● STATED TASK
Will you write out all the entries below exactly?

● DATA SUPPLIED
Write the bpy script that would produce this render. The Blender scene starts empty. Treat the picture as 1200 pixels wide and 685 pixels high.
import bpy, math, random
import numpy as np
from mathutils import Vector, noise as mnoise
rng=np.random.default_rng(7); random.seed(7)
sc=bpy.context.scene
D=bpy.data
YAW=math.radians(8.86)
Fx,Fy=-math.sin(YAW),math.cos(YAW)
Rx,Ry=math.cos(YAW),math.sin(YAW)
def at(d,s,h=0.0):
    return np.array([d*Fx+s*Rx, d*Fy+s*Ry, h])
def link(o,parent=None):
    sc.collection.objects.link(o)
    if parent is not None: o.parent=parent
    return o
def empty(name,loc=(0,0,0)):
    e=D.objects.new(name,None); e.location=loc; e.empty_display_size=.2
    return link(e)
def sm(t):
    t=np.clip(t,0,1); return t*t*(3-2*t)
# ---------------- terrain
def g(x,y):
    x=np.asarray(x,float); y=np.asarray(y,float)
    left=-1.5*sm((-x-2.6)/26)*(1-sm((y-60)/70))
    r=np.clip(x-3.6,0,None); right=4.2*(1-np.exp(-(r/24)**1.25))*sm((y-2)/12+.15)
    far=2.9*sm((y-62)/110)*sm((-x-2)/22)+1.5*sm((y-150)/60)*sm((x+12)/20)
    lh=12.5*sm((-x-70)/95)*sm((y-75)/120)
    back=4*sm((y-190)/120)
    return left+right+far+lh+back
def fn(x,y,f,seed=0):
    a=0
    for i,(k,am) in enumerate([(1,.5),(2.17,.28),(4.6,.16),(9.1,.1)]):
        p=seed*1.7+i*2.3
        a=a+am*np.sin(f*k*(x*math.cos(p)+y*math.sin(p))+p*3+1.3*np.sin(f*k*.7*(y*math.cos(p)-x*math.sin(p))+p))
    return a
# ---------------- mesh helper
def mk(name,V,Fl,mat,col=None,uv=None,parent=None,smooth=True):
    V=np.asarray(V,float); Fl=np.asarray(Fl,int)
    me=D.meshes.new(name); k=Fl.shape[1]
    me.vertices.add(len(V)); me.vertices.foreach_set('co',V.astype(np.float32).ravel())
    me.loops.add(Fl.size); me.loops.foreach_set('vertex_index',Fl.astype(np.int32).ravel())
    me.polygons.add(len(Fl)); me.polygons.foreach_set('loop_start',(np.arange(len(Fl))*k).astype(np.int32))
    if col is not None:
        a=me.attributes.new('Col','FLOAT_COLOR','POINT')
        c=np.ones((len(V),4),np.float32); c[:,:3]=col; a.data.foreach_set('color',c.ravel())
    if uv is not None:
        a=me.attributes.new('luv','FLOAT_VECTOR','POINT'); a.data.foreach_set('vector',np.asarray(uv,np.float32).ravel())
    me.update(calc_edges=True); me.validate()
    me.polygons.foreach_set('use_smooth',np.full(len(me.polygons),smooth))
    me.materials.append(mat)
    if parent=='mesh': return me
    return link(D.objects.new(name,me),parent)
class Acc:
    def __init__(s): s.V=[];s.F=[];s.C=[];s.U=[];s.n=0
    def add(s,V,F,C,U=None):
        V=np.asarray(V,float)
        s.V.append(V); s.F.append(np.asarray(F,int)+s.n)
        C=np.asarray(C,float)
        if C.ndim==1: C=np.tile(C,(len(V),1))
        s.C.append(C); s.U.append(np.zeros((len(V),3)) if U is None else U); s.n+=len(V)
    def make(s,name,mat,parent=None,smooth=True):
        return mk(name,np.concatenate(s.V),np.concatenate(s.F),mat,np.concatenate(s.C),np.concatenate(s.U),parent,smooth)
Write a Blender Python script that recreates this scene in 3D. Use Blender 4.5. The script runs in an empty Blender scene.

● TASK SOLUTION
Write the bpy script that would produce this render. The Blender scene starts empty. Treat the picture as 1200 pixels wide and 685 pixels high.
import bpy, math, random
import numpy as np
from mathutils import Vector, noise as mnoise
rng=np.random.default_rng(7); random.seed(7)
sc=bpy.context.scene
D=bpy.data
YAW=math.radians(8.86)
Fx,Fy=-math.sin(YAW),math.cos(YAW)
Rx,Ry=math.cos(YAW),math.sin(YAW)
def at(d,s,h=0.0):
    return np.array([d*Fx+s*Rx, d*Fy+s*Ry, h])
def link(o,parent=None):
    sc.collection.objects.link(o)
    if parent is not None: o.parent=parent
    return o
def empty(name,loc=(0,0,0)):
    e=D.objects.new(name,None); e.location=loc; e.empty_display_size=.2
    return link(e)
def sm(t):
    t=np.clip(t,0,1); return t*t*(3-2*t)
# ---------------- terrain
def g(x,y):
    x=np.asarray(x,float); y=np.asarray(y,float)
    left=-1.5*sm((-x-2.6)/26)*(1-sm((y-60)/70))
    r=np.clip(x-3.6,0,None); right=4.2*(1-np.exp(-(r/24)**1.25))*sm((y-2)/12+.15)
    far=2.9*sm((y-62)/110)*sm((-x-2)/22)+1.5*sm((y-150)/60)*sm((x+12)/20)
    lh=12.5*sm((-x-70)/95)*sm((y-75)/120)
    back=4*sm((y-190)/120)
    return left+right+far+lh+back
def fn(x,y,f,seed=0):
    a=0
    for i,(k,am) in enumerate([(1,.5),(2.17,.28),(4.6,.16),(9.1,.1)]):
        p=seed*1.7+i*2.3
        a=a+am*np.sin(f*k*(x*math.cos(p)+y*math.sin(p))+p*3+1.3*np.sin(f*k*.7*(y*math.cos(p)-x*math.sin(p))+p))
    return a
# ---------------- mesh helper
def mk(name,V,Fl,mat,col=None,uv=None,parent=None,smooth=True):
    V=np.asarray(V,float); Fl=np.asarray(Fl,int)
    me=D.meshes.new(name); k=Fl.shape[1]
    me.vertices.add(len(V)); me.vertices.foreach_set('co',V.astype(np.float32).ravel())
    me.loops.add(Fl.size); me.loops.foreach_set('vertex_index',Fl.astype(np.int32).ravel())
    me.polygons.add(len(Fl)); me.polygons.foreach_set('loop_start',(np.arange(len(Fl))*k).astype(np.int32))
    if col is not None:
        a=me.attributes.new('Col','FLOAT_COLOR','POINT')
        c=np.ones((len(V),4),np.float32); c[:,:3]=col; a.data.foreach_set('color',c.ravel())
    if uv is not None:
        a=me.attributes.new('luv','FLOAT_VECTOR','POINT'); a.data.foreach_set('vector',np.asarray(uv,np.float32).ravel())
    me.update(calc_edges=True); me.validate()
    me.polygons.foreach_set('use_smooth',np.full(len(me.polygons),smooth))
    me.materials.append(mat)
    if parent=='mesh': return me
    return link(D.objects.new(name,me),parent)
class Acc:
    def __init__(s): s.V=[];s.F=[];s.C=[];s.U=[];s.n=0
    def add(s,V,F,C,U=None):
        V=np.asarray(V,float)
        s.V.append(V); s.F.append(np.asarray(F,int)+s.n)
        C=np.asarray(C,float)
        if C.ndim==1: C=np.tile(C,(len(V),1))
        s.C.append(C); s.U.append(np.zeros((len(V),3)) if U is None else U); s.n+=len(V)
    def make(s,name,mat,parent=None,smooth=True):
        return mk(name,np.concatenate(s.V),np.concatenate(s.F),mat,np.concatenate(s.C),np.concatenate(s.U),parent,smooth)
Write a Blender Python script that recreates this scene in 3D. Use Blender 4.5. The script runs in an empty Blender scene.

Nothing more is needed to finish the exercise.